Despite progress, Burundi needs assistance to ease poverty, tensions – UN official

25 Jan 2013

Despite progress, Burundi needs assistance to ease poverty, tensions – UN official

24 January 2013 – Burundi continues to make steady progress in strengthening governance and recovering from recurrent strife, but given persistent political tensions and poverty, support from the international community is still required, a United Nations envoy said today.

In particular, Mr.
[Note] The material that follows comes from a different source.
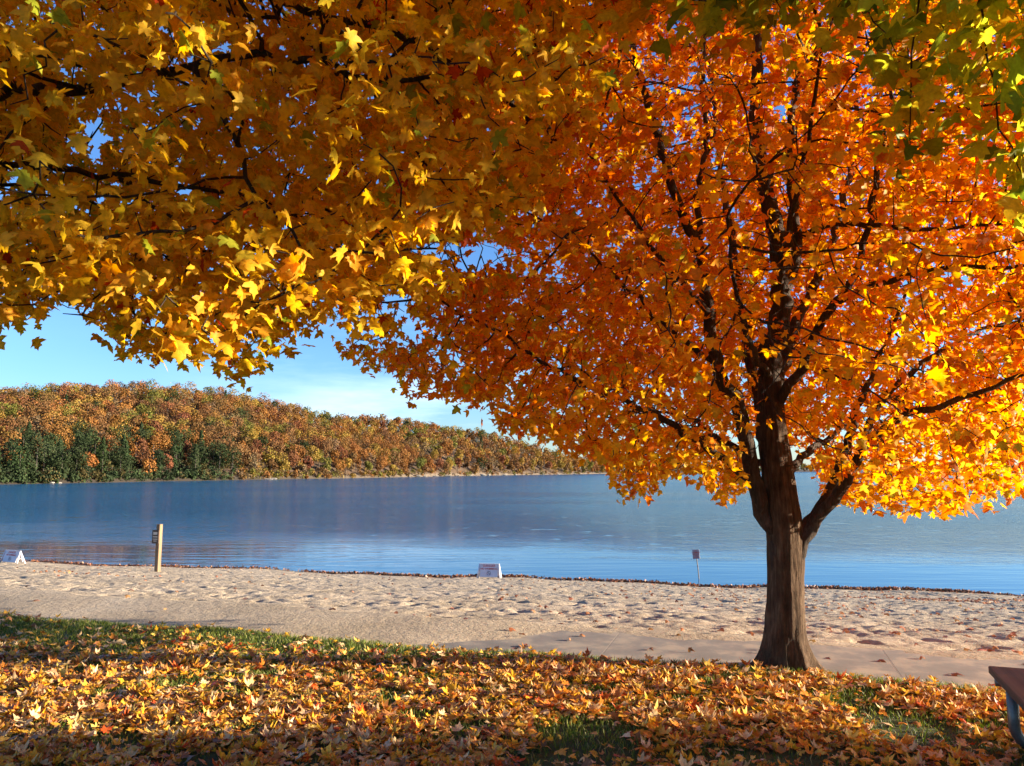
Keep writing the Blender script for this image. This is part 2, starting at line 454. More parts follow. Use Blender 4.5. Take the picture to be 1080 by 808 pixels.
def pipe(par, rad, tip=.0032, ex=2.35):
    n = len(par); acc = np.zeros(n); 
    for i in range(n - 1, -1, -1):
        if acc[i] == 0: acc[i] = tip ** ex
        if par[i] >= 0: acc[par[i]] += acc[i]
    # parents may come after children only in skeleton joins, which keep given radius
    r = acc ** (1 / ex)
    return np.where(rad > 0, np.maximum(rad, np.minimum(r, rad * 1.15)), r)

def branch_mesh(pos, par, rad, skip=lambda i: False, sides=(10, 7, 4)):
    n = len(pos); ch = [[] for _ in range(n)]
    for i, p in enumerate(par):
        if p >= 0: ch[p].append(i)
    V = []; F = []; base = 0
    starts = [(i, -1) for i in range(n) if par[i] < 0]
    while starts:
        i, frm = starts.pop()
        chain = ([frm] if frm >= 0 else []) + [i]; rr = ([rad[i] * 1.25] if frm >= 0 else []) + [rad[i]]
        c = i
        while ch[c]:
            k = max(ch[c], key=lambda q: rad[q])
            for q in ch[c]:
                if q != k: starts.append((q, c))
            chain.append(k); rr.append(min(rad[k], rr[-1])); c = k
        if len(chain) < 2: continue
        rr[-1] *= .6
        s = sides[0] if rr[0] > .05 else sides[1] if rr[0] > .015 else sides[2]
        v, f = tube_geo(pos[chain], np.array(rr), s, False)
        V.append(v); F += [tuple(q + base for q in t) for t in f]; base += len(v)
    V = np.concatenate(V)
    return V, np.array(F)

def sky_gaps(p, r):
    # loose openings between the boughs, ragged by noise in space
    px, py = proj(p); g = np.zeros(len(p), bool); j = N1(p * 5.0) * .45
    for cx, cy, rx, ry in ((505, 270, 40, 17), (455, 262, 30, 9), (418, 322, 20, 14), (470, 372, 16, 9), (100, 142, 14, 20), (118, 212, 26, 8), (192, 196, 20, 9), (75, 75, 20, 8), (232, 52, 16, 8)):
        g |= np.hypot((px - cx) / rx, (py - cy) / ry) < 1 + j
    return ~(g & (r.random(len(p)) < .9) & (p[:, 1] > .5))
def limb_clear(pos, rad, rmin, margin):
    sel = rad > rmin; qx, qy = proj(pos[sel]); qd = pos[sel][:, 1]; qr = rad[sel] * 810 / np.maximum(qd, .5) + margin
    inf = (qx > -40) & (qx < 1120) & (qy > -40) & (qd > .5); qx, qy, qd, qr = qx[inf], qy[inf], qd[inf], qr[inf]
    def f(p, r, prob):
        px, py = proj(p); hit = np.zeros(len(p), bool)
        for k in range(len(qx)):
            hit |= (np.abs(px - qx[k]) < qr[k]) & (np.abs(py - qy[k]) < qr[k]) & (p[:, 1] < qd[k] + .02)
        return ~(hit & (r.random(len(p)) < prob) & (p[:, 1] > .5))
    return f
def crown_leaves(pos, par, rad, nsk, per, rmax, center, size, spread=.11, seed=5, up=.75, keep=None, rnd=.85):
    r = np.random.default_rng(seed)
    ids = np.array([i for i in range(len(pos)) if rad[i] < rmax])
    ids = np.repeat(ids, per)
    p = pos[ids] + r.normal(0, spread, (len(ids), 3)) * np.array([1, 1, .75]) + np.array([0, 0, -.03])
    if keep is not None: p = p[keep(p, r)]
    n = len(p)
    out = unit(p - center)
    nrm = np.array([0, 0, up]) + out * .35 + unit(r.normal(0, 1, (n, 3))) * rnd
    tip = out * .7 + np.array([0, 0, -.65]) + unit(r.normal(0, 1, (n, 3))) * .7
    sz = size * r.uniform(.62, 1.2, n)
    return p, nrm, tip, sz, r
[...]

Onanga-Anyanga – who is also the head of the UN office in Burundi, known by the acronym BNUB – cautioned that, with critical elections on the horizon, sustained international political engagement would be required to effectively remedy the two-year standoff between the Government and opposition parties following the boycott of the 2010 elections.

"The political standoff between the government and the extra-parliamentary opposition has led to tens relationships, sometimes with a violent edge to them, putting an unnecessary and regrettable strain on political space," he said. In order to keep supporting dialogue, reconciliation and consolidation of democratic governance, he urged the Council to heed

Secretary-General Ban Ki-moon's recommendations to extend the mandate of BNUB for another year, consistent with the views of the Government of Burundi.

As the African country still faces challenges in the area of social and economic development, it also needed the support of all its partners to overcome the deep poverty that affected major portions of the population, the envoy noted. The private sector, he said, must also become more active in strengthening the country's productive sectors, including in energy, agro-industry and in enhancing infrastructure to carry out mineral resource exploration and exploitation.

He noted that over the course of the coming year, Mr. Ban intended to field a Strategic Assessment Mission to enable further consideration of the future UN presence in Burundi, in the effort "to help achieve the vision of consolidating a vibrant democracy where all citizens could live in peace and freedom," he said.

"Lifting a country out of poverty and healing the wounds of long-term and cyclical violence are immense challenges," the Secretary-General's Special Representative for Burundi, Parfait Onanga-Anyanga, told the Security Council in a briefing this morning.